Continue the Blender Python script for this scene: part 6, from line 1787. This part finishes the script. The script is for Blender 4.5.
--
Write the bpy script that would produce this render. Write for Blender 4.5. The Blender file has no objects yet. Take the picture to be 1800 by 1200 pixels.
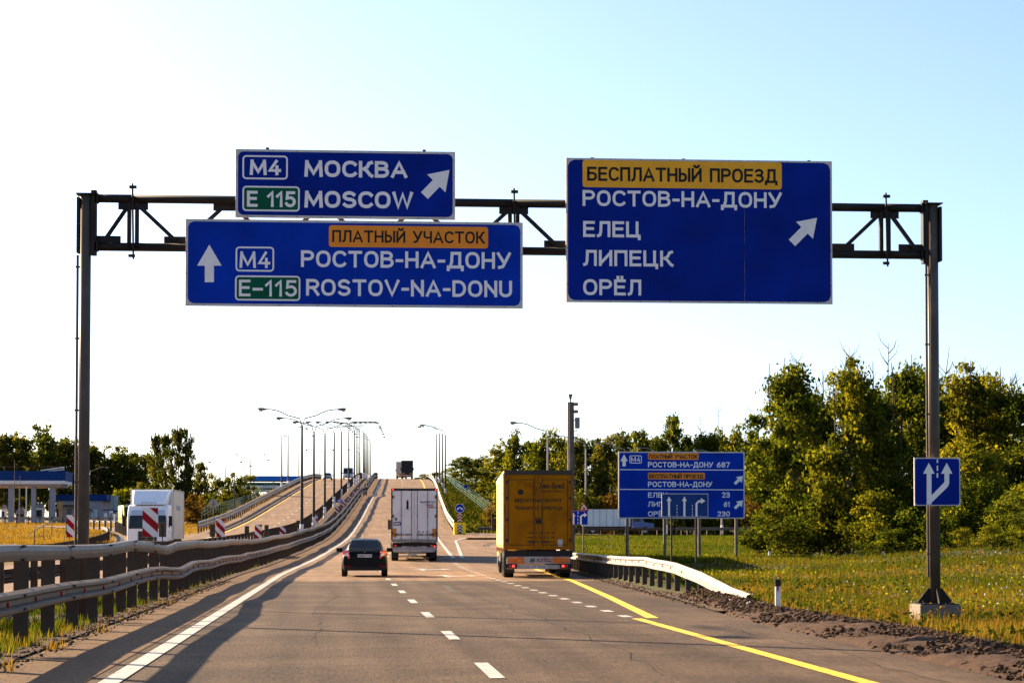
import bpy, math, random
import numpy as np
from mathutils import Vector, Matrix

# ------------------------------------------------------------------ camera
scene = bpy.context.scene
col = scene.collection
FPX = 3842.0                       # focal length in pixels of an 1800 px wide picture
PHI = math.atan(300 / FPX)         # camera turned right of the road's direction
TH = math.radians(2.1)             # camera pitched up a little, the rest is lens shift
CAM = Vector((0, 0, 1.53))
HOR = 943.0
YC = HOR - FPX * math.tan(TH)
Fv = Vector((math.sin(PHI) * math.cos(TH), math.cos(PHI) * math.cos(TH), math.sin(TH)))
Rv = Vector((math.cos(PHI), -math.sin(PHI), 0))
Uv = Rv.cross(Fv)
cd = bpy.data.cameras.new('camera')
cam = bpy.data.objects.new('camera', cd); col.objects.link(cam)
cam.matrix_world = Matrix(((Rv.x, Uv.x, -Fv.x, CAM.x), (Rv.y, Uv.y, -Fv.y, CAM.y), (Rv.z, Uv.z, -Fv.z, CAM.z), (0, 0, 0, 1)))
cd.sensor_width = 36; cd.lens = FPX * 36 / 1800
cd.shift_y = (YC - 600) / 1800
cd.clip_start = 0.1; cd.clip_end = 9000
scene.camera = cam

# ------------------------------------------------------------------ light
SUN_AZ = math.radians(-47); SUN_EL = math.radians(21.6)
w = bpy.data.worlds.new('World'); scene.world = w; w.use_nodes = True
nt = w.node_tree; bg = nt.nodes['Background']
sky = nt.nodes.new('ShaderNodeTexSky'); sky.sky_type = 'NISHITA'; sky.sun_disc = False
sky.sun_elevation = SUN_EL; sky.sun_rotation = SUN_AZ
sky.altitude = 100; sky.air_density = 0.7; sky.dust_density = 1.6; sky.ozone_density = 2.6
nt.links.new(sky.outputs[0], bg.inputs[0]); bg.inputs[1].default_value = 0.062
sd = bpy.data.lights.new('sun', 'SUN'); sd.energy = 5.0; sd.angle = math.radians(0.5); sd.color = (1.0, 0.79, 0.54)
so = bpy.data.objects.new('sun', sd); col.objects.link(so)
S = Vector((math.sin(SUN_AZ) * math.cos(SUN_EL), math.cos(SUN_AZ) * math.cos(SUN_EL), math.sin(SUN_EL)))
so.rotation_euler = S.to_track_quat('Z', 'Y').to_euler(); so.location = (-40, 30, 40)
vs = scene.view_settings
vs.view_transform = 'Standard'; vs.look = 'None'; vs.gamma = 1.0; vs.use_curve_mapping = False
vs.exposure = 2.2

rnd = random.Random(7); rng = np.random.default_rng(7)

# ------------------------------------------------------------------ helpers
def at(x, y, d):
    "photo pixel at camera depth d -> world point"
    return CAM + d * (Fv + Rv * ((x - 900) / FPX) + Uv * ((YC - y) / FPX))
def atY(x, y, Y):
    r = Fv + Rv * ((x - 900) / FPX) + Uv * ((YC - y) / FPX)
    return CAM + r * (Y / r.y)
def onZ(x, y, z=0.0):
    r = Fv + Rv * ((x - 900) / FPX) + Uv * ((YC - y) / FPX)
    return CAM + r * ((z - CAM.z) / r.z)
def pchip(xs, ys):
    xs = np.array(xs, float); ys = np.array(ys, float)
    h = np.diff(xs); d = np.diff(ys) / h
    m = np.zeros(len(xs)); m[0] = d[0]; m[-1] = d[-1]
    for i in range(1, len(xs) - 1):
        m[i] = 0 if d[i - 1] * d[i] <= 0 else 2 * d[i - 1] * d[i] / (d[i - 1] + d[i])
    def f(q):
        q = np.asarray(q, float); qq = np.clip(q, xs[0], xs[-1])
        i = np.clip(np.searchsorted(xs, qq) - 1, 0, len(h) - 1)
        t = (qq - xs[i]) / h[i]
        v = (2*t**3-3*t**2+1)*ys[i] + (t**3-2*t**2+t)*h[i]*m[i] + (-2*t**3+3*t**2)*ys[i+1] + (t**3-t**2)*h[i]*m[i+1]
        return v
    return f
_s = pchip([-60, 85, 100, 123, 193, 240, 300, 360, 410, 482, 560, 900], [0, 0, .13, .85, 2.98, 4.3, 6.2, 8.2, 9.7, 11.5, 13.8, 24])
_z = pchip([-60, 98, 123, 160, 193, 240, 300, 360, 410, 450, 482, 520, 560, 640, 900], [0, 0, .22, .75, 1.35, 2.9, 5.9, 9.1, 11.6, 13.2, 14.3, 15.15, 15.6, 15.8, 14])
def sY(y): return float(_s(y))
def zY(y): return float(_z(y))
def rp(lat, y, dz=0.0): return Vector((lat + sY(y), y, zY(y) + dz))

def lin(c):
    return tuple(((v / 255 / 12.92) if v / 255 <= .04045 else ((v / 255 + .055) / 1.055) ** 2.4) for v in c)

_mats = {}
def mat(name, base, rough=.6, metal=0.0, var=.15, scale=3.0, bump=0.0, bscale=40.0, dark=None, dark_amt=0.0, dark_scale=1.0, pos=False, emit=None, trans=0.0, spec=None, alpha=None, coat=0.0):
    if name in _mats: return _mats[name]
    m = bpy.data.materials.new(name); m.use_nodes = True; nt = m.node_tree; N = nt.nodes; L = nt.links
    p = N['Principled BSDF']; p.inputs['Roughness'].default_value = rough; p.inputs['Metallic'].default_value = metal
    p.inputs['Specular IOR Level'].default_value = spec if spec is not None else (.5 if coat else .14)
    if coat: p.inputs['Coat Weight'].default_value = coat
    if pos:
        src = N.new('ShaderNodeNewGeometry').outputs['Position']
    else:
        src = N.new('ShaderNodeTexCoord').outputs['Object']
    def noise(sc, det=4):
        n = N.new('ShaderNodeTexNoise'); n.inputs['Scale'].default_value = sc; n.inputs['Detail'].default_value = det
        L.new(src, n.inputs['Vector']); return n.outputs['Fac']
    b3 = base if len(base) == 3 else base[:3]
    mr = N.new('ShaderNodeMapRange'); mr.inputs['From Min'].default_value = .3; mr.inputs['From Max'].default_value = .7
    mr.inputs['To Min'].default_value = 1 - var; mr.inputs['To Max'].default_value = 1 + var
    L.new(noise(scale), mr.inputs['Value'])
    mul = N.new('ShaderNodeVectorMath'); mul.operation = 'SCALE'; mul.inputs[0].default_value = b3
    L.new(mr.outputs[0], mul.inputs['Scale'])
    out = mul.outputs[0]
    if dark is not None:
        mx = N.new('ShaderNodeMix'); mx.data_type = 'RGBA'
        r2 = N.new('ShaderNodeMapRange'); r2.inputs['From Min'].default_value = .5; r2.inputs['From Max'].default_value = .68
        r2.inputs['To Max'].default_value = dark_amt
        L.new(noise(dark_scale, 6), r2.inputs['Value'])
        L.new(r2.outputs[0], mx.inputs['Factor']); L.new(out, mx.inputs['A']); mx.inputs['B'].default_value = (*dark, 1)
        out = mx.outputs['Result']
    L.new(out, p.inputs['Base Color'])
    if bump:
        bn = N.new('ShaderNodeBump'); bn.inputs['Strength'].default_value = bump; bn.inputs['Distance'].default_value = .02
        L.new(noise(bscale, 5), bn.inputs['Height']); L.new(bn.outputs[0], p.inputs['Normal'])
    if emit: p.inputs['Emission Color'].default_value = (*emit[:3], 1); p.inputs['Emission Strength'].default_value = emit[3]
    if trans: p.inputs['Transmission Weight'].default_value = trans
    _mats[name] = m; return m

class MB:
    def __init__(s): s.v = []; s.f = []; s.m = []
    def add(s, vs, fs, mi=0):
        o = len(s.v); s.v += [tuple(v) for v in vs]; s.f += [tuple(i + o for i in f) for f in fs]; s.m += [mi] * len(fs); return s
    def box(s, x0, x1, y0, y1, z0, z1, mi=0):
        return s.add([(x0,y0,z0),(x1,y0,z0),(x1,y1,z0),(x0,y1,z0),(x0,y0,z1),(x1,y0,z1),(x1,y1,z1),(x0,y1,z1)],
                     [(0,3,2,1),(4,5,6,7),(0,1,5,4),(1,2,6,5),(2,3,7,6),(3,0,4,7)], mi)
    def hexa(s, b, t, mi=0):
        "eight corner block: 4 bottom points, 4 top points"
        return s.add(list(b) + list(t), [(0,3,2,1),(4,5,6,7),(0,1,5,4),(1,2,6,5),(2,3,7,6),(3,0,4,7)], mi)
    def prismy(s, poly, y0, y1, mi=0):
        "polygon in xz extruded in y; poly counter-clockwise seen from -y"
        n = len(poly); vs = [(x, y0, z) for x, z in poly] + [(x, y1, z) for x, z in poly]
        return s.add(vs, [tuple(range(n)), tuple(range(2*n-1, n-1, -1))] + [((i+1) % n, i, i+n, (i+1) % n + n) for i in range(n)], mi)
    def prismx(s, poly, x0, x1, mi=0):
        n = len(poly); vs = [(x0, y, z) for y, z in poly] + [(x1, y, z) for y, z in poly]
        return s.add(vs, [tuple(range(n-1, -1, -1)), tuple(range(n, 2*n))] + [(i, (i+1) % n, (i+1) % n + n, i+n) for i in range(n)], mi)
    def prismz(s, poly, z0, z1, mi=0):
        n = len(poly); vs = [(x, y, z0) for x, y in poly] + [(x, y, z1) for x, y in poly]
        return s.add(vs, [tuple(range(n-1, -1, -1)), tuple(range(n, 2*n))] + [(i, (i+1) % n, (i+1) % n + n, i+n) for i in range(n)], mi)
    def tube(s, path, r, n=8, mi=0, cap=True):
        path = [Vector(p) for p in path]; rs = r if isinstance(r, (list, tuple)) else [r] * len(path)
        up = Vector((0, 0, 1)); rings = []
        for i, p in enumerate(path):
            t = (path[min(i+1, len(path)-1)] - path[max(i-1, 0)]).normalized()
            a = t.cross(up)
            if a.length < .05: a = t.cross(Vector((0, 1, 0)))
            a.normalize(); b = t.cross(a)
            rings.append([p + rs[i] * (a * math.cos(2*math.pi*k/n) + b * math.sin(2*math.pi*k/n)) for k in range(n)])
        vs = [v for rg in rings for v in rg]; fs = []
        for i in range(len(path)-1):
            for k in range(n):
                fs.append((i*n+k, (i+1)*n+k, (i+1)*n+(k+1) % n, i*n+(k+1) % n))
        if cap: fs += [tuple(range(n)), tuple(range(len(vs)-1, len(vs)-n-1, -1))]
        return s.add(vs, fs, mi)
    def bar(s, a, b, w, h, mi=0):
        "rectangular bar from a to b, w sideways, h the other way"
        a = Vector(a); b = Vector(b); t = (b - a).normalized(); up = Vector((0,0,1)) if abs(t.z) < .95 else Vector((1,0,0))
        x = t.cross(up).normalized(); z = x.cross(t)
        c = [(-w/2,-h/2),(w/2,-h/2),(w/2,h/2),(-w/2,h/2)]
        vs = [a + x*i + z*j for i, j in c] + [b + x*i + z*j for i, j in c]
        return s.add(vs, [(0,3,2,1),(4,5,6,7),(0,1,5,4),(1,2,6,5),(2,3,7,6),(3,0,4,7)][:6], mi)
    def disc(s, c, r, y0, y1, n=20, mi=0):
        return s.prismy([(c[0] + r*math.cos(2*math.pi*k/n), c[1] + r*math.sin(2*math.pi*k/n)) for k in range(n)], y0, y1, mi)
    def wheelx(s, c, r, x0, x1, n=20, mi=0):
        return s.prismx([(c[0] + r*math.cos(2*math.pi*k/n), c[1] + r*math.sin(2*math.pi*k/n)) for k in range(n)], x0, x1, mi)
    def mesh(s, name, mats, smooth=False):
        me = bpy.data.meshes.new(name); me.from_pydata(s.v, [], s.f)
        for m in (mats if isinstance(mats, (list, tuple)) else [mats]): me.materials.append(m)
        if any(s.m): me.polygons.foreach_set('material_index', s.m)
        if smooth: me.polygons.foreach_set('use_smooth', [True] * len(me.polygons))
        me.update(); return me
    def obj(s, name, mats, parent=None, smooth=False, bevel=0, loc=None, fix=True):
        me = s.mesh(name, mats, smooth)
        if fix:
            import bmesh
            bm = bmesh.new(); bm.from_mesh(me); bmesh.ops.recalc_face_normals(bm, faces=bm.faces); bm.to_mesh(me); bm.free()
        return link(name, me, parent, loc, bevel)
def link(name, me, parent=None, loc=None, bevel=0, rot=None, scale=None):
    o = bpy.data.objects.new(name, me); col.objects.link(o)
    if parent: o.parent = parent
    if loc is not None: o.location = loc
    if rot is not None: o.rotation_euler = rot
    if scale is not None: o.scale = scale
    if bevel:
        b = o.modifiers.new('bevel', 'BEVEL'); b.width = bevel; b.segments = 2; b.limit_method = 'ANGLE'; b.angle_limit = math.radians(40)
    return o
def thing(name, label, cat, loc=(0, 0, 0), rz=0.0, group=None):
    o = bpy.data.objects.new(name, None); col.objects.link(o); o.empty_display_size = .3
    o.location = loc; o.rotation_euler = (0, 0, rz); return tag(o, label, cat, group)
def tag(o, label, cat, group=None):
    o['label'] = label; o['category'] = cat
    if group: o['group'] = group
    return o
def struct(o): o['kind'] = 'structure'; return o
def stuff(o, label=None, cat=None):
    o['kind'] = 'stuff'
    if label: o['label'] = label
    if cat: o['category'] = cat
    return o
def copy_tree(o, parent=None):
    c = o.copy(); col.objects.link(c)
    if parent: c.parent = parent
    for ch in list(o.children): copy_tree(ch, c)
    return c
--
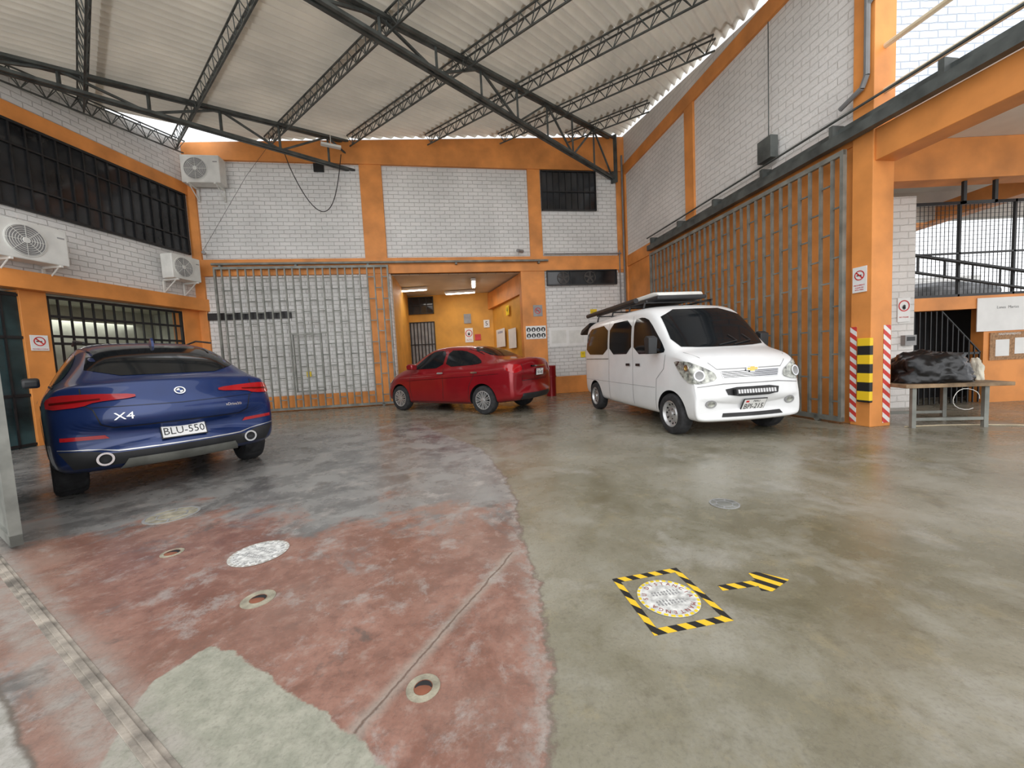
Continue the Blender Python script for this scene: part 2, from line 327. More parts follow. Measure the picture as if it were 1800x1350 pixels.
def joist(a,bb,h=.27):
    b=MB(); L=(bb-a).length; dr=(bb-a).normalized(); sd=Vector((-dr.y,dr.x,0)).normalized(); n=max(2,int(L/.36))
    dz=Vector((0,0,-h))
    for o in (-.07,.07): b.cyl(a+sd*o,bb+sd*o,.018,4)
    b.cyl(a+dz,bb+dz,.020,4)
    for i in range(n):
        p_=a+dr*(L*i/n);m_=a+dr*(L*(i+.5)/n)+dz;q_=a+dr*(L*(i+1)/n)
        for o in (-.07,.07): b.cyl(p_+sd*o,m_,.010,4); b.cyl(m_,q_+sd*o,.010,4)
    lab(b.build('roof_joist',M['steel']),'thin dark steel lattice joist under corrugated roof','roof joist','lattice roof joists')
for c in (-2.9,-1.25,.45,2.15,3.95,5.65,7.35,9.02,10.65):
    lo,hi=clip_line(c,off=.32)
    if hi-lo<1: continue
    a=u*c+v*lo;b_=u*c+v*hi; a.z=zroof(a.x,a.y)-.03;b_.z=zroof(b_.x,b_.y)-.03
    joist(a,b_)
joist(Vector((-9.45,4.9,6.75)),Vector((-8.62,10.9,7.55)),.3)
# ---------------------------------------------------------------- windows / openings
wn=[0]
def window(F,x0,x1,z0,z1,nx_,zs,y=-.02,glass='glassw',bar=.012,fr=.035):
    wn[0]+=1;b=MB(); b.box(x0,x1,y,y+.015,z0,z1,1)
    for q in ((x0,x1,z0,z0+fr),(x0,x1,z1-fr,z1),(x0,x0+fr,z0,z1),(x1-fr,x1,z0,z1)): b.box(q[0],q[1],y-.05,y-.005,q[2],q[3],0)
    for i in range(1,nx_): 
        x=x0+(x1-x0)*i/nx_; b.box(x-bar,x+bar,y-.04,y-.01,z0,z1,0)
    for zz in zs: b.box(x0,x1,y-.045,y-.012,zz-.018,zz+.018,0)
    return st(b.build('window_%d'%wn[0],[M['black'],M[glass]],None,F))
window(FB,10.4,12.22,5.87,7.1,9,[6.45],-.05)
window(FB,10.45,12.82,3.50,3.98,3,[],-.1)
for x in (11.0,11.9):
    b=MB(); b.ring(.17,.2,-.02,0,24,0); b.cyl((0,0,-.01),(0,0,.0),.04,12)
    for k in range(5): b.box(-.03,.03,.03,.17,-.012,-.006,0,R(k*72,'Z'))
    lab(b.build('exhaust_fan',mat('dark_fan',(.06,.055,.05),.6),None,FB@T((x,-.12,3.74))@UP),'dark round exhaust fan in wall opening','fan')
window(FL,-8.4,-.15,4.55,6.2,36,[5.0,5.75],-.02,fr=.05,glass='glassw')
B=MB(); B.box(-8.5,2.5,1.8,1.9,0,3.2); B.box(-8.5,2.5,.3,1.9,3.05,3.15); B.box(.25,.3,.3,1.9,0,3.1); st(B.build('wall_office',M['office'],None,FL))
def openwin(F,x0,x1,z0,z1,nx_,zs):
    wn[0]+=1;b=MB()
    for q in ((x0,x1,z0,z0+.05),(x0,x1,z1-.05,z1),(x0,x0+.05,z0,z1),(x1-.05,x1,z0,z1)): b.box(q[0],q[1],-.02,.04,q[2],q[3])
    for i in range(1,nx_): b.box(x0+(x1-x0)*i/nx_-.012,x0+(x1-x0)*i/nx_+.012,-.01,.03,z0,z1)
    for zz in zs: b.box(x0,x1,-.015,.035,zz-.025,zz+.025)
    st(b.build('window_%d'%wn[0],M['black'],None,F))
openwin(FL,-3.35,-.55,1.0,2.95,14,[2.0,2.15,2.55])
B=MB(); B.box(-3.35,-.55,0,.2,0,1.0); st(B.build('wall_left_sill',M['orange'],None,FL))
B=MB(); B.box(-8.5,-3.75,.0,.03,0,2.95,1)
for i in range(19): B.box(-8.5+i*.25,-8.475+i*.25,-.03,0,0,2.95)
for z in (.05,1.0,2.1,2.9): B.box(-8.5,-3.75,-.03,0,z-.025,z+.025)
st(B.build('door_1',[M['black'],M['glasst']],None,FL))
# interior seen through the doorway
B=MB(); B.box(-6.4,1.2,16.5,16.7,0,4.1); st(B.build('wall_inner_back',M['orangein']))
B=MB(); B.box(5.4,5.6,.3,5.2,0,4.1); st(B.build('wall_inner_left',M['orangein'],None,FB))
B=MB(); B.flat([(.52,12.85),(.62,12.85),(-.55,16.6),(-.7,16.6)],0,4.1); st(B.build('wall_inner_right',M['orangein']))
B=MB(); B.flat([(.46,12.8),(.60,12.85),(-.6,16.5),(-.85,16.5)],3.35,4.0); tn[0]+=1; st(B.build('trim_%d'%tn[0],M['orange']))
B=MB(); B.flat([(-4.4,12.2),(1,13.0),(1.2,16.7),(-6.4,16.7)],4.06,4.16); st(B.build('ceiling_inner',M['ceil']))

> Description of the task
Pictures excluded, retype exactly the lines running from the one with "Write the bpy" through the one with "from mathutils import Vector, Matrix". Include both end lines and nothing more.

> Exercise output
Write the bpy script that would produce this render. Write for Blender 4.5. The Blender file has no objects yet. Take the picture to be 1800 by 1200 pixels.
import bpy, math, random
import numpy as np
from mathutils import Vector, Matrix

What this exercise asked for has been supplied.